The California Association of Realtors, whose members are frustrated by the dearth of short sales, has created a task force to examine the shortcomings of the government's Home Affordable Foreclosure Alternatives (HAFA) program.

The task force will investigate why there are three different versions of HAFA and why fewer than 400 successful HAFA transactions had been completed nationwide through the end of September.
But the trade group has already identified one culprit: servicers.

"Servicers are ignoring HAFA guidelines altogether," Beth Peerce, president of the California Realtors, wrote in a letter last month to Treasury Secretary Tim Geithner.

The biggest complaint is that servicers take so long to review and approve short sales that potential buyers give up or walk away from deals — even after the agent has spent hundreds of hours collecting paperwork and sending it to the servicer for approval.

Servicers also are flouting the program's requirements with no repercussions or sanctions from the government or Fannie Mae and Freddie Mac, Peerce said.

Though HAFA requires that servicers respond to a request for approval of a short-sale offer within 10 business days, many servicers take months to get back to the borrower, she said.

Short sales also are supposed to close within 45 days, but that rarely happens, Peerce said.

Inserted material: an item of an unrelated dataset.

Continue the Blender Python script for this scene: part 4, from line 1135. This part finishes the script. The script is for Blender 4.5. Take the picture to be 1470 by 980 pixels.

Even a 60-day or 90-day close is unheard-of, she said.

"In practice, servicers are just not complying and we believe that the regulators have to find a way to make them do so!" Peerce wrote.

Not surprisingly, second liens are a major holdup and many lienholders refuse to accept a HAFA-approved payoff of $6,000 and typically demand more from the borrower.

"We have frequently seen them [lenders] demand additional funds to be paid, secretly, outside of escrow, which may constitute loan fraud against the senior lienholder," Peerce wrote.

The trade group wants regulators to mandate that the HAFA process, which is now voluntary, be used for all short-sale transactions.

"The government's unwillingness to mandate action by lenders to stem the current housing crisis relegates HAFA to yet another well-intentioned voluntary program which servicers, lenders and investors are all too happy to ignore," Peerce wrote.